Example: If \( \bar{x} = 100 \), \( \sigma = 15 \), \( n = 36 \), and we want a 95% C.I.:
Standard Error = \( 15 / \sqrt{36} = 2.5 \)
Margin of Error = \( 1.96 \times 2.5 = 4.9 \)
Interval = \( (100 - 4.9) \) to \( (100 + 4.9) = [95.1, 104.9] \).

Important Note: If the sample size increases, the width of the interval decreases (it gets more precise). If the confidence level increases (e.g., from 95% to 99%), the width increases (you need a wider net to be more sure).

5. Confidence Intervals for Proportions

Sometimes we aren't measuring a value (like height), but a proportion (like the percentage of people who like chocolate). We call the sample proportion \( p_s \) or \( \hat{p} \).

The Formula:
\( \hat{p} \pm z \times \sqrt{\frac{\hat{p}(1-\hat{p})}{n}} \)

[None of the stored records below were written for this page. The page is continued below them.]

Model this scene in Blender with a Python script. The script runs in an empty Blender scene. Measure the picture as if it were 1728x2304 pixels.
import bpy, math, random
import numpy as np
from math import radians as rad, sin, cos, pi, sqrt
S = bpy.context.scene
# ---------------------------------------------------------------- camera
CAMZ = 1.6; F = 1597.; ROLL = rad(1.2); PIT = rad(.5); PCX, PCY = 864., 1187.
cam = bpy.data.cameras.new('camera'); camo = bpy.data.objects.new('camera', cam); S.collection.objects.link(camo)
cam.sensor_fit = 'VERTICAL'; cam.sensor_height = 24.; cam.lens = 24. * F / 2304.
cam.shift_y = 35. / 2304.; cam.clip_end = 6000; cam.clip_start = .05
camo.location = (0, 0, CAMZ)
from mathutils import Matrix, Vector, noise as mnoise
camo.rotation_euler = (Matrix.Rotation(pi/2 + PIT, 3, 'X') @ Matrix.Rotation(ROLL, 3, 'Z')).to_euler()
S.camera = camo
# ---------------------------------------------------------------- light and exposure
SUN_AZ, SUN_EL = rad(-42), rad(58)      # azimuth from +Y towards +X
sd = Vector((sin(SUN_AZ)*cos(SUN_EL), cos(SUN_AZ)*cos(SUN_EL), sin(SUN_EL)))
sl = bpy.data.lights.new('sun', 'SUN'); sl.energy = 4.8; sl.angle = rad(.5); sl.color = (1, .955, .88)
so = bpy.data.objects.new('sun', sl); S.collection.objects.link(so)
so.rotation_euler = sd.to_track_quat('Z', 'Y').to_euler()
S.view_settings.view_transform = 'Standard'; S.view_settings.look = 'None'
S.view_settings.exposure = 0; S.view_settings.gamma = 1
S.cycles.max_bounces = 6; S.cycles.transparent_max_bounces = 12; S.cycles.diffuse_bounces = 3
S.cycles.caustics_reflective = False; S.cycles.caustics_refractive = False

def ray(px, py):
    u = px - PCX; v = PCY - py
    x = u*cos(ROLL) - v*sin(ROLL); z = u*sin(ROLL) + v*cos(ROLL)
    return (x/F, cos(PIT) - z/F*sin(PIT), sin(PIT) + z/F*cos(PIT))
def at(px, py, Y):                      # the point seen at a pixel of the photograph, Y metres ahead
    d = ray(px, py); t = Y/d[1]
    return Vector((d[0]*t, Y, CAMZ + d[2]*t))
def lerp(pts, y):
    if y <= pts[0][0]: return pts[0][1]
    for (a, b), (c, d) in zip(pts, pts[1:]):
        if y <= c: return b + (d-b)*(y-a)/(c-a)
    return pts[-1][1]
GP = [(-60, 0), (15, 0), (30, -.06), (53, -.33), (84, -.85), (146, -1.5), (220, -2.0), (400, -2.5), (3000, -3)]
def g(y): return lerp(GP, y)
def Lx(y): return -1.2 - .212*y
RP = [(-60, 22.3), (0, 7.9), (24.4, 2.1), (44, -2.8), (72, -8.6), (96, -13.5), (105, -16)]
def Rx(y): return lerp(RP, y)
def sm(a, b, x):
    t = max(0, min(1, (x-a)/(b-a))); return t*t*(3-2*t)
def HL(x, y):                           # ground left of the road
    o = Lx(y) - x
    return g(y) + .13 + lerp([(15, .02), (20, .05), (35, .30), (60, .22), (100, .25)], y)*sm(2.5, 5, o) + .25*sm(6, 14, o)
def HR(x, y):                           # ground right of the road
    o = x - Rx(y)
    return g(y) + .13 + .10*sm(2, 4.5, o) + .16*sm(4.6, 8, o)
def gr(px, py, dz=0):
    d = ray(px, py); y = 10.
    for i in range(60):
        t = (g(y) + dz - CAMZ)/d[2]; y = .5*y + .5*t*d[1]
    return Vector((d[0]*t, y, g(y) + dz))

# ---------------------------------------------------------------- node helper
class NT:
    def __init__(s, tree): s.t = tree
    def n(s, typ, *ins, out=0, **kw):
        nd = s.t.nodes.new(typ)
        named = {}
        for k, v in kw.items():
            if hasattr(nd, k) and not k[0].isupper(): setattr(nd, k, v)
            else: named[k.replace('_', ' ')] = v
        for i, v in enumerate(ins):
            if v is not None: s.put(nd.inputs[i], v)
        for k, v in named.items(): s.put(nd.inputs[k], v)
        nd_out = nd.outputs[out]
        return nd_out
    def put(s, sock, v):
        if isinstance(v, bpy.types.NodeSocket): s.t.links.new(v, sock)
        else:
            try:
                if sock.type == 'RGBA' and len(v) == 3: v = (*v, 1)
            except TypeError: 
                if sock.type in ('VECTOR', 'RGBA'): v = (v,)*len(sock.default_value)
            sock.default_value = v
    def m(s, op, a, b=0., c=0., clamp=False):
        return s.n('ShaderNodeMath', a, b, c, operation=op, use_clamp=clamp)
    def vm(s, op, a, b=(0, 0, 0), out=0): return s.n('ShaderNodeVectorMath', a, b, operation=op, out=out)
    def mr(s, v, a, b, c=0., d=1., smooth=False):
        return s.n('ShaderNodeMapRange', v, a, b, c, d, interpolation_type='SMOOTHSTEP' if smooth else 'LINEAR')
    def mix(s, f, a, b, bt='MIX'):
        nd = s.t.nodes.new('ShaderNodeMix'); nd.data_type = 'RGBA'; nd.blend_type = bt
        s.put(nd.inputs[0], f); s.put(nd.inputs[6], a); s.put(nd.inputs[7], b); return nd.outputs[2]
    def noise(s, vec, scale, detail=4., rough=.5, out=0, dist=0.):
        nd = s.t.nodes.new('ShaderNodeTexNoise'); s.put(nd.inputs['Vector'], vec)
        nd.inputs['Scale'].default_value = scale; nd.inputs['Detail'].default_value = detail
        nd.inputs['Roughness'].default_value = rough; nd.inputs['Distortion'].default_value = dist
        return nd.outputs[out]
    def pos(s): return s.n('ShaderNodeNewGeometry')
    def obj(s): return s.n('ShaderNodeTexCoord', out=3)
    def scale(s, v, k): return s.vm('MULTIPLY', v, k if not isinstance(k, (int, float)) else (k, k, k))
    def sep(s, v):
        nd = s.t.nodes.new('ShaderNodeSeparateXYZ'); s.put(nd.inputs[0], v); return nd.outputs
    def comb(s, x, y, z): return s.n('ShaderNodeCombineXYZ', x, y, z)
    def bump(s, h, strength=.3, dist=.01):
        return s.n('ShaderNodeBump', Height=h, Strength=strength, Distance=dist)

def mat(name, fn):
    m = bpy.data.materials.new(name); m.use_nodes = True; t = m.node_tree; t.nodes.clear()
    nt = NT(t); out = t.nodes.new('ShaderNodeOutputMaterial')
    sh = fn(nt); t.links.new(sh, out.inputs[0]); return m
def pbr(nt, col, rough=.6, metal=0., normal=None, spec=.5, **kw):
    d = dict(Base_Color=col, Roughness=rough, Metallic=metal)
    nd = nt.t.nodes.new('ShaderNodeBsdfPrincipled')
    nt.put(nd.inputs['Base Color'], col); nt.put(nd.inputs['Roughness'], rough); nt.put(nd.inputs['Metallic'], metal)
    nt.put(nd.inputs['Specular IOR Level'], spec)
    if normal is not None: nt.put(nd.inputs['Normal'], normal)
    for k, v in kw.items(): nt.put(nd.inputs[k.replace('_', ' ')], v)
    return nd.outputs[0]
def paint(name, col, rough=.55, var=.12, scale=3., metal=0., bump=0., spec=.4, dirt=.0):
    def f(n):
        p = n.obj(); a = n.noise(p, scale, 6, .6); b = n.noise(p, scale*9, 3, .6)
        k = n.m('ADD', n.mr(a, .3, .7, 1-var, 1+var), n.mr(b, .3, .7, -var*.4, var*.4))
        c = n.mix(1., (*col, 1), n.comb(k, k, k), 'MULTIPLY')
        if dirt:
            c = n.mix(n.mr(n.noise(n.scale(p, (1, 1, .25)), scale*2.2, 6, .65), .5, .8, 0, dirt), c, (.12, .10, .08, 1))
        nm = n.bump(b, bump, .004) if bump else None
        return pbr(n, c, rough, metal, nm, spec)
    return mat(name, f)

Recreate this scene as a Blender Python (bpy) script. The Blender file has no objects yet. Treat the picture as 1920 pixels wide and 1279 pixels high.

This works the exact same way as the mean interval, just with a different formula for the standard error!

Quick Review Box:
Standard Error of the Mean: \( \frac{\sigma}{\sqrt{n}} \)
Standard Error of the Proportion: \( \sqrt{\frac{p(1-p)}{n}} \)
• Use \( z = 1.96 \) for 95% confidence.
• Use \( z = 2.576 \) for 99% confidence.

Summary: Common Pitfalls to Avoid

Mixing up \( n \) and \( \sqrt{n} \): Always remember to square root the sample size in the denominator of your error formulas!
Confusing \( \sigma \) and \( \sigma^2 \): Read the question carefully to see if they gave you the standard deviation or the variance.
Using CLT when not needed: If the population is already Normal, \( \bar{X} \) is Normal for any sample size. If the population is not Normal, you must have \( n \ge 30 \) to use the Normal distribution formulas.

You've finished the notes for Sampling and Estimation! Take a deep breath. Start by practicing the unbiased variance calculations, then move on to the "magic" of the Central Limit Theorem. You've got this!